Confused? You should be.
EDITORIAL
Corruption in Bulgaria and Romania
Sunday, November 16, 2008
When the European Commission decided in September 2006 to admit Bulgaria and Romania into the European Union, nobody pretended they were really ready.
The thinking was that EU membership would keep them safely out of Russia's orbit. There were also hopes that joining the European political mainstream would accelerate their efforts to rein in organized crime and corruption. The latter was a fairly astounding miscalculation.
What actually happened, as Doreen Carvajal and Stephen Castle have reported in detail in the IHT, was that the prospect of billions in EU subsidies only encouraged the criminals to diversify from smuggling and extortion and to burrow into the political and judicial systems - the better to siphon off EU money.
Today, Bulgaria is rated by Transparency International as the most corrupt nation in the 27-nation EU. The country could lose almost half a billion euros in aid that was frozen in July because of fears that it was vulnerable.
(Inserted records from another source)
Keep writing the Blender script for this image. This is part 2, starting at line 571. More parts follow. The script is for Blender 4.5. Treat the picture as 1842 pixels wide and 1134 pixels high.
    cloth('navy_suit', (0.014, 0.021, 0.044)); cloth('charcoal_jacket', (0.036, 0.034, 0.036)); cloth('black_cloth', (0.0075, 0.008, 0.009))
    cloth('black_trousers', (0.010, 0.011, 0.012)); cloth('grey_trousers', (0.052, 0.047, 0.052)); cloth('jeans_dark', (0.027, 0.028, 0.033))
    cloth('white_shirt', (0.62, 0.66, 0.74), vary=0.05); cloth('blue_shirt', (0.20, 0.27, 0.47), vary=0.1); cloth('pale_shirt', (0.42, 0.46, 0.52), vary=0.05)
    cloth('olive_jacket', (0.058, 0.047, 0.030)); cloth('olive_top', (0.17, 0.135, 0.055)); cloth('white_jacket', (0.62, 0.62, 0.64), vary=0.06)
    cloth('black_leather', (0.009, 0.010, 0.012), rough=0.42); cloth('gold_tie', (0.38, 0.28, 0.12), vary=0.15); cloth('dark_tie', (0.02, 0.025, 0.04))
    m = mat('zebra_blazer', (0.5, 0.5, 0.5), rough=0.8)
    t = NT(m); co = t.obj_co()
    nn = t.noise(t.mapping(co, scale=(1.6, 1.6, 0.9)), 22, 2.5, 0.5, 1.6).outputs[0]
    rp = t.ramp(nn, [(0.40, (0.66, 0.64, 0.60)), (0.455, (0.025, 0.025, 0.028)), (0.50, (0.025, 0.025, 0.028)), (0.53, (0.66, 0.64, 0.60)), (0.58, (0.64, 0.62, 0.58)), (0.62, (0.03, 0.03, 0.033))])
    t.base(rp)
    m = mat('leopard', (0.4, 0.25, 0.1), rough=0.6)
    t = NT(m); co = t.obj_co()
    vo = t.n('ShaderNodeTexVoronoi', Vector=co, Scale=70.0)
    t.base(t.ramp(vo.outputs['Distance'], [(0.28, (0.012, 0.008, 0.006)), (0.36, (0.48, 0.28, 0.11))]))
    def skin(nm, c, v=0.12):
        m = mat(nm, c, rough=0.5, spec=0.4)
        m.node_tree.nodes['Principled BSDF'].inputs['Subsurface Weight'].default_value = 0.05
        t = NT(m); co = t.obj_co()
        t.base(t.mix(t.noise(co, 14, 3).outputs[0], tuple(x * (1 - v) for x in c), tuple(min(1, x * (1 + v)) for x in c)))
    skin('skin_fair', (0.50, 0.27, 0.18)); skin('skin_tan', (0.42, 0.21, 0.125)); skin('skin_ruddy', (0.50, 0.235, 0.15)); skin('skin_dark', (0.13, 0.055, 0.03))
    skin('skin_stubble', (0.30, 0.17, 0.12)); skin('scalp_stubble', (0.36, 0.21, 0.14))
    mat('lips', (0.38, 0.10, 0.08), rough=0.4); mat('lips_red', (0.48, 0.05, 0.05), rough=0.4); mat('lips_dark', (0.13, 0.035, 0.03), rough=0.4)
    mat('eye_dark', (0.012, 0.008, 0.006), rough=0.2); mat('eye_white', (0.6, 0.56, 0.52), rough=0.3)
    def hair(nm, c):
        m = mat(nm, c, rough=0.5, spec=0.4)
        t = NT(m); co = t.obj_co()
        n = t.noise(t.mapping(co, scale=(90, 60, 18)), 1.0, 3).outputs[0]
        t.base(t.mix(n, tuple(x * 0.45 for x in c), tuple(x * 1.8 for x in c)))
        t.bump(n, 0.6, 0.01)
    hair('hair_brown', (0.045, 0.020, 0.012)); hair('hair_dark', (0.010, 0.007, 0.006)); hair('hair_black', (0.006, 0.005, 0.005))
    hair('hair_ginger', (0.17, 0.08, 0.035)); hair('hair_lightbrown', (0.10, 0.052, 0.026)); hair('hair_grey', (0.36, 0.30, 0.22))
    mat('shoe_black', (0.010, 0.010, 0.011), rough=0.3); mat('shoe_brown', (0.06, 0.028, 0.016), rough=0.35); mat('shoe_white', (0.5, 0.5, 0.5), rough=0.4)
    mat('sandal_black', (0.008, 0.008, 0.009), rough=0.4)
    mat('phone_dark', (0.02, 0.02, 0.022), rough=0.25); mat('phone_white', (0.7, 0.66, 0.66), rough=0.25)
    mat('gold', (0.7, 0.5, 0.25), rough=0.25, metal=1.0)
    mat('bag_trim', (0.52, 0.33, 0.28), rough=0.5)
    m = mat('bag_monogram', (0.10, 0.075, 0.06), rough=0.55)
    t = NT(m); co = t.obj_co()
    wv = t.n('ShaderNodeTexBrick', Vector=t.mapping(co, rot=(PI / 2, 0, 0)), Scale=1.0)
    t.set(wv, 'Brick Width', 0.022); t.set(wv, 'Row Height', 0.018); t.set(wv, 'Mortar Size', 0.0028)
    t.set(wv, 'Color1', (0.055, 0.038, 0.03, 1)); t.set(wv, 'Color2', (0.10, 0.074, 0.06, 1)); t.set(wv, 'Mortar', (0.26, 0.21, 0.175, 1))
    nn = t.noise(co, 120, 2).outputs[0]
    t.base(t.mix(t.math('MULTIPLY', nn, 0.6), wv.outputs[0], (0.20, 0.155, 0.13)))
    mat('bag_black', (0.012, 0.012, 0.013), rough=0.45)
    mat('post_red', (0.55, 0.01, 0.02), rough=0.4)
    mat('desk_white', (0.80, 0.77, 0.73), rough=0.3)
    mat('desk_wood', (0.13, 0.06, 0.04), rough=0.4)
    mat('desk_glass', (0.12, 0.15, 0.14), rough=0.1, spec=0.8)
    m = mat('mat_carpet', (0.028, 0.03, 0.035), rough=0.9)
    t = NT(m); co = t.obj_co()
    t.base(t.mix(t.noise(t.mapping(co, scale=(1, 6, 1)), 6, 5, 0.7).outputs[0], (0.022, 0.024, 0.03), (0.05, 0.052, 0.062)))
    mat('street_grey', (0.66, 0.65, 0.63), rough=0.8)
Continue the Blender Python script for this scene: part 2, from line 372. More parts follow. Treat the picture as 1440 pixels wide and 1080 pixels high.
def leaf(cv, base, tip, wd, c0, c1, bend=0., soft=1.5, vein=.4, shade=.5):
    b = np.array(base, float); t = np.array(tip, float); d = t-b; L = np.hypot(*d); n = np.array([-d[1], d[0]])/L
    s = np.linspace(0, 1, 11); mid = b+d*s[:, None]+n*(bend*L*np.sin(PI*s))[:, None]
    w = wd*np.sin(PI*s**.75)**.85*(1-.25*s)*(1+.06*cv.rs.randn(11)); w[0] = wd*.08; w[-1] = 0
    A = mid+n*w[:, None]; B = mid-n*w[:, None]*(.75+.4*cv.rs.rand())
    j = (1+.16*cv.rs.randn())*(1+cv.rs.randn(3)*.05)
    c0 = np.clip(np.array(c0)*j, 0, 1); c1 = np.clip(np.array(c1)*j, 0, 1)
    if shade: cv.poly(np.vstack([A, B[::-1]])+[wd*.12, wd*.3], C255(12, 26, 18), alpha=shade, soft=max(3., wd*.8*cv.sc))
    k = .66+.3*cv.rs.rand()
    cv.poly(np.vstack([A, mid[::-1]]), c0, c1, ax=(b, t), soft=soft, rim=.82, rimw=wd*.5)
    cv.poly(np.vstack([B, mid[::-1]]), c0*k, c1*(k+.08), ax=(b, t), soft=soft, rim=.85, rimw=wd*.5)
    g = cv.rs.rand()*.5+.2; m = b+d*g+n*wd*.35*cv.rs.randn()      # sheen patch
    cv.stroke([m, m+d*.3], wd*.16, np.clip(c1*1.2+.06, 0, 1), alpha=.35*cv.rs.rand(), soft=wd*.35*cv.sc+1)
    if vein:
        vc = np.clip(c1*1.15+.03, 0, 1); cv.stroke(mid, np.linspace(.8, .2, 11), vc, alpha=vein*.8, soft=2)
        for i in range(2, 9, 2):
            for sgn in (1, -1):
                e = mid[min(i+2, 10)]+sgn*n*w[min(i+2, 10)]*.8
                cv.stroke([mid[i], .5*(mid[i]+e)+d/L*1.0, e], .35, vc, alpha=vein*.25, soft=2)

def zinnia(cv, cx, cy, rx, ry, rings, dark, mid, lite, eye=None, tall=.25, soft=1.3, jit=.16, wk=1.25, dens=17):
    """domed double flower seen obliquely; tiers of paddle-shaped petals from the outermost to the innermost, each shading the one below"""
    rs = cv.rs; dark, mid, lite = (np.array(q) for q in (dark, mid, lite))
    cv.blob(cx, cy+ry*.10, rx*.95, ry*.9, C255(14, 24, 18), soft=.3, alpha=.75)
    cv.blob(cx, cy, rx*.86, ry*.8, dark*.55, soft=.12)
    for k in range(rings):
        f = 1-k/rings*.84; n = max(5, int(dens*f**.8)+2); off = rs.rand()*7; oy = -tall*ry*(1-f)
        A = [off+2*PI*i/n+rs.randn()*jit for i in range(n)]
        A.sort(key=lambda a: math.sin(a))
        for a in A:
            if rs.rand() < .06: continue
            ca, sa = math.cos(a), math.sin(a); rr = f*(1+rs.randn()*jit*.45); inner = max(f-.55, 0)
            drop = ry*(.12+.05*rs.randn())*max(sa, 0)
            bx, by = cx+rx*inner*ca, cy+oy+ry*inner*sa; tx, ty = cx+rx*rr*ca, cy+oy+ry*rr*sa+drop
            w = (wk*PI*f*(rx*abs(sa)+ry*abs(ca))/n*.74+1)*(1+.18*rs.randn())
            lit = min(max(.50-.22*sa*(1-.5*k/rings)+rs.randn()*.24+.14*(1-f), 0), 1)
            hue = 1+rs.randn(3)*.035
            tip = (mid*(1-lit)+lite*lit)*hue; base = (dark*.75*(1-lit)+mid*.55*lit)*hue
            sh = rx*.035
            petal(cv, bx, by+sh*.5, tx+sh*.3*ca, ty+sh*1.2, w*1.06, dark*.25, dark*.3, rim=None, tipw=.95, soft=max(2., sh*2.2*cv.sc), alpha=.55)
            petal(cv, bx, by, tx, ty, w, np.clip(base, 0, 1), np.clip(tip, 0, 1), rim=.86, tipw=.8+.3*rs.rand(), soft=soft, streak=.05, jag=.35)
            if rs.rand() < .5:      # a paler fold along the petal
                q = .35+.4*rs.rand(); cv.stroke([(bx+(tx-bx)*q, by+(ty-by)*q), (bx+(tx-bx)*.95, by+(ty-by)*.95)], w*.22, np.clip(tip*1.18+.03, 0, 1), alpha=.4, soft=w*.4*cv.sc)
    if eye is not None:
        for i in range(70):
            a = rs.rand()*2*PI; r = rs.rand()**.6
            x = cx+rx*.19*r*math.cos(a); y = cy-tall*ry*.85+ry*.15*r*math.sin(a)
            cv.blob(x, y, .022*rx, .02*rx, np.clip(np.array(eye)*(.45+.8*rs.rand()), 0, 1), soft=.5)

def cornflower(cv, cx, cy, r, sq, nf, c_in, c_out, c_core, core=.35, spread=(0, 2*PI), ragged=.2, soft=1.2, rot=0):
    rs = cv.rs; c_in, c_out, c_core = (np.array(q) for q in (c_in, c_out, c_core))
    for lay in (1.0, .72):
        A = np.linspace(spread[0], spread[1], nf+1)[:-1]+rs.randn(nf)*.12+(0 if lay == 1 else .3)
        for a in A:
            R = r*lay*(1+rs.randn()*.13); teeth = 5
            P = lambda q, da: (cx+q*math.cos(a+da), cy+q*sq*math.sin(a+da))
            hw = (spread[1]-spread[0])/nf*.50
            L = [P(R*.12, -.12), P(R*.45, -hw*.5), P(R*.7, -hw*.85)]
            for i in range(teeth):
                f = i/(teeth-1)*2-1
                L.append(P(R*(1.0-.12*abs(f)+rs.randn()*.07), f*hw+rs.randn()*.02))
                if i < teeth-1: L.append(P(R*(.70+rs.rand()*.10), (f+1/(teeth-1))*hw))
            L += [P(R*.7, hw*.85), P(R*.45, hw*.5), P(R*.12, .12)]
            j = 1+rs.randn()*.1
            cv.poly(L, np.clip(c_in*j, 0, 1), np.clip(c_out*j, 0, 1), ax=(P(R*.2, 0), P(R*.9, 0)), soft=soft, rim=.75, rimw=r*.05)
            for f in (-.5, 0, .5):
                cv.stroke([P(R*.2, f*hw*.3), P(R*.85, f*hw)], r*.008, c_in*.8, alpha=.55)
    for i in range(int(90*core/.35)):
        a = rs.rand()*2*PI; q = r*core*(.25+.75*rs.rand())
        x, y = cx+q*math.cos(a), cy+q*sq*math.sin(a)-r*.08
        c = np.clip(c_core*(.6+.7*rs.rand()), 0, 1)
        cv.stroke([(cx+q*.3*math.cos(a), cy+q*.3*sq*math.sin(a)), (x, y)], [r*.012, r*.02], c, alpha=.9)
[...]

Romania is also a cause of serious concern.
This state of affairs is devastating at all levels. The Bulgarian and Romanian people badly need the EU's development aid. And the shocking reports of corruption are hardening the resistance of other Europeans to further expanding the EU, thus lessening the chances of Turkey or Ukraine to ever join.
Perhaps most grievously, the spread of corruption through all levels of government and society, as in Russia and some other Balkan countries, makes it far more difficult to eradicate everywhere.
The IHT articles chronicled how those who tried to expose or combat the criminals in Bulgaria were regularly threatened, maimed or killed, and how these crimes routinely go unsolved. The result, the reporters were told, was that people have come to accept corruption as an unavoidable fact of life and have become apathetic about fighting it.
The wrong conclusion would be to close the EU door forever. The right one would be to ensure that those who pass through it are ready and get all the support they need to be full and healthy members.